Hsu calls the menu Californian, though many of the seasonal dishes show Asian influences drawn from the team’s heritage and love of travel; the chef is Taiwanese American, while Deasy’s mother is Thai. Early standout starters include creamy charred Brokaw avocado with pink ocean trout, nori, and Satsuma tangerine; charred cauliflower with spicy gochujang; and a seeded roll scented with scallion and sesame that evokes Chinese dumplings. The award for the most dramatic plating goes to the tender Wolfe Ranch quail in a snowy potato crust inspired by Vietnamese salt-and-pepper dishes.

Just two pastas grace the early menu, but the flavors in both are exquisite. Tender bits of lamb neck meat simmered with shaoxing wine give twisted noodles a deep flavor. Demi-lune dumplings stuffed with “ugly” mushrooms are bathed in a miso butter — and though the texture is a bit rustic, it’s an umami-bomb. Hsu puts the wood-bring brick oven to good use for the entrees too, including an earthy coal-roasted turnip with a spring porridge of Koda Farms rice, and succulent smoked black cod with sunchoke and lemongrass. The signature is the aged Stemple Creek Ranch short rib, served with juicy slices of beef nestled next to the bone, along with broccolini and a charred lemon wedge. Thrice-cooked potato chunks in herbed ranch dressing would complement any of these choices.

A piece of quail plated with the claw attached.
A slice of tangerine tart on a clear plate.
A bowl of butter-colored shaved ice garnished with shiso leaves.

For dessert, there’s a shareable mound of Shinko Asian pear snow dotted with tiny shiso leaves and a Satsuma tangerine Creamsicle pie that’s shockingly tart before mellowing into orange-vanilla goodness.

Pomet moves into a historic building with a design pedigree: it was designed by famed architect Julia Morgan and features high ceilings and plentiful windows that flood the long dining room with light.

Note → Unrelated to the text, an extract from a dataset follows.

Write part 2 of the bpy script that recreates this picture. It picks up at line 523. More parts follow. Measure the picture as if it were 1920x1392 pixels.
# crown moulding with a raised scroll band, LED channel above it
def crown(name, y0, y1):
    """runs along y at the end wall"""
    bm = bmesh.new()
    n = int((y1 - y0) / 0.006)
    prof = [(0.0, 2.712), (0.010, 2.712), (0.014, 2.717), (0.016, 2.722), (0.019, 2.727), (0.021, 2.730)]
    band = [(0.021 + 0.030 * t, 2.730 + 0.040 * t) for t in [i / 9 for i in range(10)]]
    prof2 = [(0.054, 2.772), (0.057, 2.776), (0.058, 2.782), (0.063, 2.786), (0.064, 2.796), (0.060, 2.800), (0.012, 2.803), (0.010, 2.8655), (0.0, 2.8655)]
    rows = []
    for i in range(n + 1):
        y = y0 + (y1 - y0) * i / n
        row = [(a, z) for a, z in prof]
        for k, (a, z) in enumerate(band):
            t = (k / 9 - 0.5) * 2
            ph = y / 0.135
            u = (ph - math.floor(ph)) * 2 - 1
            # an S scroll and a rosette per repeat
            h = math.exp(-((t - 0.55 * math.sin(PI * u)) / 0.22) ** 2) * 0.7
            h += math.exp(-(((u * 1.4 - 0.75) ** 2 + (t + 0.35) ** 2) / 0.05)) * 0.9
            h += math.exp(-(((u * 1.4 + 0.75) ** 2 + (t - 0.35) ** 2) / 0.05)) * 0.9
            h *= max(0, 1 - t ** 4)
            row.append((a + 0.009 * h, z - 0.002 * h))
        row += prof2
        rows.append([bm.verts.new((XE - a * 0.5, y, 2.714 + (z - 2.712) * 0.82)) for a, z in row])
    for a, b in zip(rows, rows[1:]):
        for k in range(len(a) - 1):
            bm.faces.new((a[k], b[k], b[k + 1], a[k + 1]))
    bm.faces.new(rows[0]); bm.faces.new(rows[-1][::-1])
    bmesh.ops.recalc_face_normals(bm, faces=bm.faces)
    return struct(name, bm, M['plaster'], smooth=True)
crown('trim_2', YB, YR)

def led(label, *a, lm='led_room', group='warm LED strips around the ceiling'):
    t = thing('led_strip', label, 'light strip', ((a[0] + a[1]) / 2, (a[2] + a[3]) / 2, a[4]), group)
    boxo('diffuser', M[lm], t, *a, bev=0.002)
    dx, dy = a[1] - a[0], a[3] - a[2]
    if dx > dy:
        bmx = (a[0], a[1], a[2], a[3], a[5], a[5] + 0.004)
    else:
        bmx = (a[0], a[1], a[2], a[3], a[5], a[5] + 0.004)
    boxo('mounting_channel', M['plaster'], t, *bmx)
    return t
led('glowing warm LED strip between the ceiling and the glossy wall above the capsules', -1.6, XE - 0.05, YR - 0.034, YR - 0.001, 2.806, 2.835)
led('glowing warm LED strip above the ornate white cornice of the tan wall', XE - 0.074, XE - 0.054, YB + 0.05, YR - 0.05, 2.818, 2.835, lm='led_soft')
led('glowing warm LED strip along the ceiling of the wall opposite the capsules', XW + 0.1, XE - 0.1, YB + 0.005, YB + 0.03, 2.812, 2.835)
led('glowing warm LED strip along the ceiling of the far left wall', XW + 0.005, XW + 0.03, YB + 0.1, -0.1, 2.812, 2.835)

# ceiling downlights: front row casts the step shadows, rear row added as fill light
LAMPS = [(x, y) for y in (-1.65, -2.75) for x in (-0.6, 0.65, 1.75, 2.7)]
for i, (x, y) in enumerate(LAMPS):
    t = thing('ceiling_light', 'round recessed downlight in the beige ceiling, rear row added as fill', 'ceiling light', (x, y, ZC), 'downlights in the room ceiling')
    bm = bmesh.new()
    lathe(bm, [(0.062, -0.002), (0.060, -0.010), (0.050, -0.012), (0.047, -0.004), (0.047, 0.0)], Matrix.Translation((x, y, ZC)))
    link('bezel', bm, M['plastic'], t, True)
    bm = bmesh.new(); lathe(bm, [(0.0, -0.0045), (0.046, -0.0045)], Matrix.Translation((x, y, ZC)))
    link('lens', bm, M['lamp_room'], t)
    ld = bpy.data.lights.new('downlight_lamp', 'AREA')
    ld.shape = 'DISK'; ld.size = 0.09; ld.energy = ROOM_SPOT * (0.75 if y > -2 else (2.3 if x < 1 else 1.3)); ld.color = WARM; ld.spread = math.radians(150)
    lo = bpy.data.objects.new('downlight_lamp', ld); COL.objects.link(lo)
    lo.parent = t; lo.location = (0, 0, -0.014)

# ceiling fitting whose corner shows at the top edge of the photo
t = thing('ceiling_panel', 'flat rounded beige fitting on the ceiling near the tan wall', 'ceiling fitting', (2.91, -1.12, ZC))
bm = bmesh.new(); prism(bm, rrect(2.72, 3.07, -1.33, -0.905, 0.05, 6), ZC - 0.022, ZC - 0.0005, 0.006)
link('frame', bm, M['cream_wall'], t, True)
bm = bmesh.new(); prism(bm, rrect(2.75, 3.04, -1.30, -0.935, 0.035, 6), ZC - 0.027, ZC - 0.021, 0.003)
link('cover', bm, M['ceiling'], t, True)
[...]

Deasy used her design background from Pottery Barn to create a warm space with French blue cabinetry and trim, natural wood, and caramel leather chairs that match the gleaming copper hood. In warm weather, eight tables will fill the passage north of the building. In the private dining room, a mahogany-colored Boos butcher block table is flanked by expansive windows and a nook filled with gnarled cherry and peach logs reclaimed from the farm. It’s just the sort of detail that grounds Pomet as one of the realest farm-to-table restaurants in the region.

A view of the Pomet dining room from the back of the space with the kitchen stretching toward the door and tables along the left side.
Three cooks in the kitchen working under the copper hood at Pomet.
The back half of the Pomet dining room including four-top tables and a view into the private dining room.
The brick exterior of Pomet with a round window and warm wood doors.
Short rib sliced into thick squares, served with a charred lemon half, broccolini, and a long bone.
A simple salad with apples, walnuts, and various lettuces.
Handmade pasta served with mushrooms in a butter sauce.
An overhead shot of several plates of food on a wooden table. Patricia Chang

Pomet, 4029 Piedmont Avenue in Oakland, debuts Wednesday, March 16, and will be open Wednesday to Sunday from 5-9 p.m.